A coalition of environmental groups noted Monday that African leaders - whose countries could be hard hit by climate change - have been invited to the G8 as observers, so not discussing the issue would be a "slap in the face."

Over the weekend Canada invited Algeria, Egypt, Ethiopia, Malawi, Nigeria, Senegal and South Africa to attend a special session at the summit. Haiti, Jamaica and Columbia are also on the guest list.

"If we invite those people and we don't talk about climate change, it pretty much amounts to a slap in the face," Steven Guilbeault of Equiterre said.

"Because they are bearing the brunt of the impact of climate change. They are suffering the most."

Mr.
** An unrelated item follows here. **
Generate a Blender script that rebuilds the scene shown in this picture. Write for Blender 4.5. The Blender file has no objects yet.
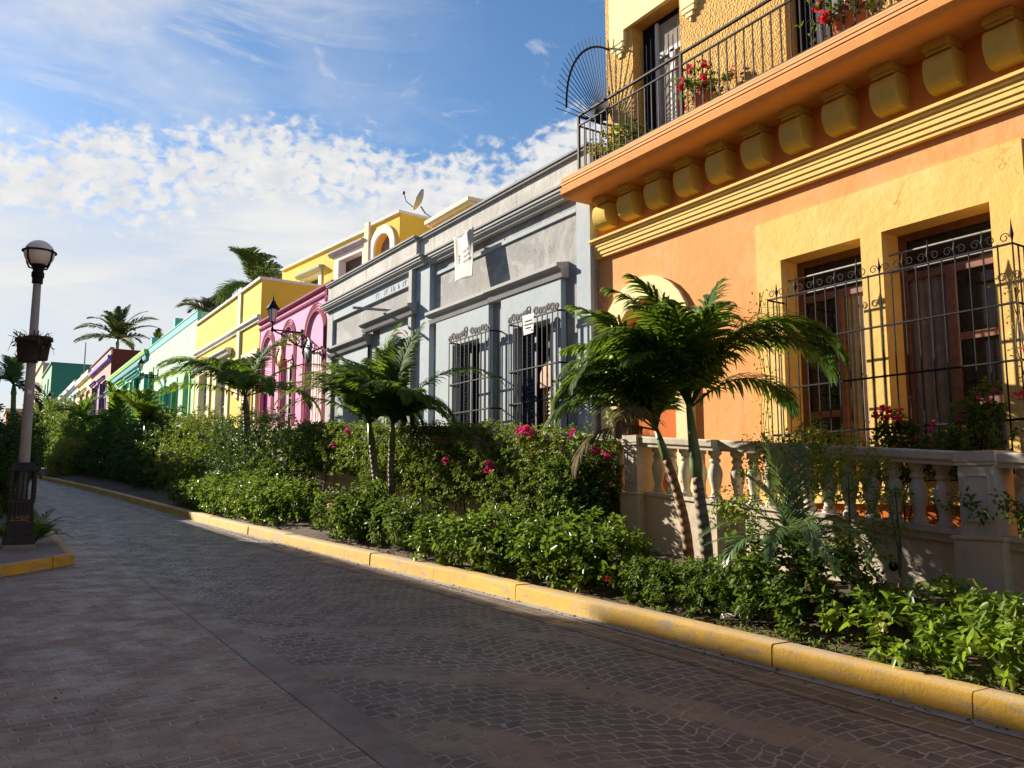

Guilbeault and others from the Climate Action Network said the gathering of the leaders of some of the world's wealthiest nations is a prime place to discuss global warming ahead of the UN climate talks in Mexico.

"Meetings like the G8 and like the G20 can have significant political importance when it comes to high-level agreements between heads of state and heads of governments to help further the negotiations on climate change, and help bureaucrats and negotiators move towards agreement," Mr. Guilbeault said.

The environmentalists were also critical of the Tories for not holding a meeting of G8 environment ministers ahead of the summit in Huntsville, Ont.

They say it's the first time since 1994 that environment ministers have not met ahead of a gathering of the world's wealthiest nations.